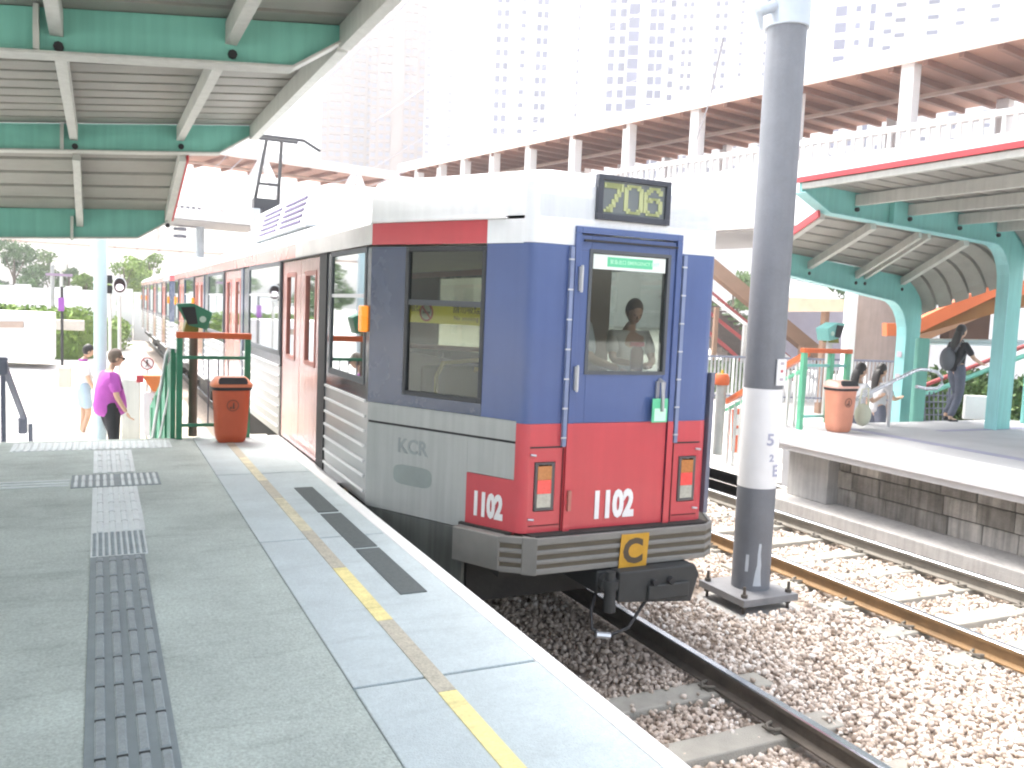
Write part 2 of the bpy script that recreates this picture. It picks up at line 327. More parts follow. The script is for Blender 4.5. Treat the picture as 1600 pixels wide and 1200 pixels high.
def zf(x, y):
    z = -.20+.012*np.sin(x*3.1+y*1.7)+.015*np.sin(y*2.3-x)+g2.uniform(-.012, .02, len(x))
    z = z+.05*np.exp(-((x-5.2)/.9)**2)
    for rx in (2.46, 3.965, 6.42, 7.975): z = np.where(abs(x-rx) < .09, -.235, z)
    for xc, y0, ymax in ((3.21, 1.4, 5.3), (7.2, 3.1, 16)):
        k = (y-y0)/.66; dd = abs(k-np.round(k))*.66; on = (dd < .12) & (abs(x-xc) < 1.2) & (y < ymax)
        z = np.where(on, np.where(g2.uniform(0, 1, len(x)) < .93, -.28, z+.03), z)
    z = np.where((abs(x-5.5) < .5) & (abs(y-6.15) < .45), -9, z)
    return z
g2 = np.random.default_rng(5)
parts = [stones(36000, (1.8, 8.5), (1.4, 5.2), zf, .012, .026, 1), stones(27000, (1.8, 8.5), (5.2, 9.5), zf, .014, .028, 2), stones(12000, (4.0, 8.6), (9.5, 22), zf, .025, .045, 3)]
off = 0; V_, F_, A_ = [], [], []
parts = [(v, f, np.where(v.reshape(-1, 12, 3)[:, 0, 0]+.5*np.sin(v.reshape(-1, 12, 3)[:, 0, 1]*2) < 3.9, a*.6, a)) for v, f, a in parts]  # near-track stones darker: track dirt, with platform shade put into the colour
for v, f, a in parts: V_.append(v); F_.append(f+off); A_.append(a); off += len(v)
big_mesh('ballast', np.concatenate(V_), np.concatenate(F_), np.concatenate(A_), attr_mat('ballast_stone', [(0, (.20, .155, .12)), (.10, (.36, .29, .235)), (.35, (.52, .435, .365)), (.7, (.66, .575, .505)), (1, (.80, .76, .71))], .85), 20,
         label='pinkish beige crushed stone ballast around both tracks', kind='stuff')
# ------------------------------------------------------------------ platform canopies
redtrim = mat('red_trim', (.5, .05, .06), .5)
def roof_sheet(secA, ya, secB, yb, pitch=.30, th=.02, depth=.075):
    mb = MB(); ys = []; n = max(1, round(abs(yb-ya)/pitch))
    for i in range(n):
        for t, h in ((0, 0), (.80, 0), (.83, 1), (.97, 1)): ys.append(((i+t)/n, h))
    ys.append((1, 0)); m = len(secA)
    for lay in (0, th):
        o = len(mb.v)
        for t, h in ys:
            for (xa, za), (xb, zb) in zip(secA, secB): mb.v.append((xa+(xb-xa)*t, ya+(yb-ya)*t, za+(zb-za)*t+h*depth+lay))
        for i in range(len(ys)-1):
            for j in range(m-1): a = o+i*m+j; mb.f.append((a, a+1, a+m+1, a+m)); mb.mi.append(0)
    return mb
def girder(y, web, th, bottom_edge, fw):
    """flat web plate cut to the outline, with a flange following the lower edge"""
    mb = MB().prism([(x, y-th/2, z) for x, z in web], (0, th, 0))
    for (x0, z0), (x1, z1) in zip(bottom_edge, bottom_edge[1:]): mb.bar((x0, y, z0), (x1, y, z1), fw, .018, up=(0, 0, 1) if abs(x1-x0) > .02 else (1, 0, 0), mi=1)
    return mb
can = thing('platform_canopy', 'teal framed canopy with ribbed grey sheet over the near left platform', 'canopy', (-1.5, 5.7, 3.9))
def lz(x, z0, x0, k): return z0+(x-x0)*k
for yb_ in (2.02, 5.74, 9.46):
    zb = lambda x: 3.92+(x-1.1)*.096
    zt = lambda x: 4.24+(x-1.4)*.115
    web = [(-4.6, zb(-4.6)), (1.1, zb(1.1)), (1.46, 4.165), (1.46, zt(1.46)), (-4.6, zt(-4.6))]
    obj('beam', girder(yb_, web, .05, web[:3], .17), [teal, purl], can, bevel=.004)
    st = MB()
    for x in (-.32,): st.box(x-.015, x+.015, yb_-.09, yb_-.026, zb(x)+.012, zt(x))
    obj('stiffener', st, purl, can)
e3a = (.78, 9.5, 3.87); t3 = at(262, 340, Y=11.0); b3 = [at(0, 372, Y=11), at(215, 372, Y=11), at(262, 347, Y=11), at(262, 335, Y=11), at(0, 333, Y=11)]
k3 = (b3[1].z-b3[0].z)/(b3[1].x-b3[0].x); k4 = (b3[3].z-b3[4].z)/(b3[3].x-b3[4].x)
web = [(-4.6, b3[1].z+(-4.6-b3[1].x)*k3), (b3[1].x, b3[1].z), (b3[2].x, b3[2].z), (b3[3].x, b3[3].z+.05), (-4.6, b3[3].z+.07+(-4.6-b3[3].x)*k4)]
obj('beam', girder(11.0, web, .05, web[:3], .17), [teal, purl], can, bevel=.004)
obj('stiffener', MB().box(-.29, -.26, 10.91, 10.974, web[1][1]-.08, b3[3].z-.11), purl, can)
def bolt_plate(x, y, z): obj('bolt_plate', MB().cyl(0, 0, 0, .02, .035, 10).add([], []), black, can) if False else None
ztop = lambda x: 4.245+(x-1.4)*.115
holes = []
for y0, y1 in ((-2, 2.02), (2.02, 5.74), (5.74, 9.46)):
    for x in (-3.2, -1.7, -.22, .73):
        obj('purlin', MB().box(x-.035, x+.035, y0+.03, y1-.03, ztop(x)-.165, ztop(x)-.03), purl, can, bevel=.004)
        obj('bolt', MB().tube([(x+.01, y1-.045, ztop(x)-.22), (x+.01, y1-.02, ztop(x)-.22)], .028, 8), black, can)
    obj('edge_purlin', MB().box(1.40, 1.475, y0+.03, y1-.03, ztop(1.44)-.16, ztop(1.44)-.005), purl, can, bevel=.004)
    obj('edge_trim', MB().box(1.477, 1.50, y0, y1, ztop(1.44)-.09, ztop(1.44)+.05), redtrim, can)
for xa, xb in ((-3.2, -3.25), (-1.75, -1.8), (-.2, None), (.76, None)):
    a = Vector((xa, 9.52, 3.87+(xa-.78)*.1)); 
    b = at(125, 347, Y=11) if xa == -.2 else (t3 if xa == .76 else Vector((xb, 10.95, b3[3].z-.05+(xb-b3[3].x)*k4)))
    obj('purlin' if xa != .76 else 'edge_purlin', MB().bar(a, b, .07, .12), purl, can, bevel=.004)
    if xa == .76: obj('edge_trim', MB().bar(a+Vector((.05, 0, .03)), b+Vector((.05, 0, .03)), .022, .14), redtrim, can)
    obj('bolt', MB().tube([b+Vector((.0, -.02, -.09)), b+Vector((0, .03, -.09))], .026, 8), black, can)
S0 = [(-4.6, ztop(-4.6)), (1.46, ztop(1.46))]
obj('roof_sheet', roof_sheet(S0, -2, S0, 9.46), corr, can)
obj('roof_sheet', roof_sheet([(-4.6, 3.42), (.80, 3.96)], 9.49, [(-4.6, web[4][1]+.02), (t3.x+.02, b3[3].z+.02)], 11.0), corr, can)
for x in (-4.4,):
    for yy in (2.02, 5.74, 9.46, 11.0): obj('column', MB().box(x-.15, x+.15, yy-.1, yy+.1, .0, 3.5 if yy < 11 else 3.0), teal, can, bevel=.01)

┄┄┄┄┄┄

Without the pictures, return the listing above from its first line through the line that has "off = 0; V_, F_, A_ = [], [], []".

Write part 2 of the bpy script that recreates this picture. It picks up at line 327. More parts follow. The script is for Blender 4.5. Treat the picture as 1600 pixels wide and 1200 pixels high.
def zf(x, y):
    z = -.20+.012*np.sin(x*3.1+y*1.7)+.015*np.sin(y*2.3-x)+g2.uniform(-.012, .02, len(x))
    z = z+.05*np.exp(-((x-5.2)/.9)**2)
    for rx in (2.46, 3.965, 6.42, 7.975): z = np.where(abs(x-rx) < .09, -.235, z)
    for xc, y0, ymax in ((3.21, 1.4, 5.3), (7.2, 3.1, 16)):
        k = (y-y0)/.66; dd = abs(k-np.round(k))*.66; on = (dd < .12) & (abs(x-xc) < 1.2) & (y < ymax)
        z = np.where(on, np.where(g2.uniform(0, 1, len(x)) < .93, -.28, z+.03), z)
    z = np.where((abs(x-5.5) < .5) & (abs(y-6.15) < .45), -9, z)
    return z
g2 = np.random.default_rng(5)
parts = [stones(36000, (1.8, 8.5), (1.4, 5.2), zf, .012, .026, 1), stones(27000, (1.8, 8.5), (5.2, 9.5), zf, .014, .028, 2), stones(12000, (4.0, 8.6), (9.5, 22), zf, .025, .045, 3)]
off = 0; V_, F_, A_ = [], [], []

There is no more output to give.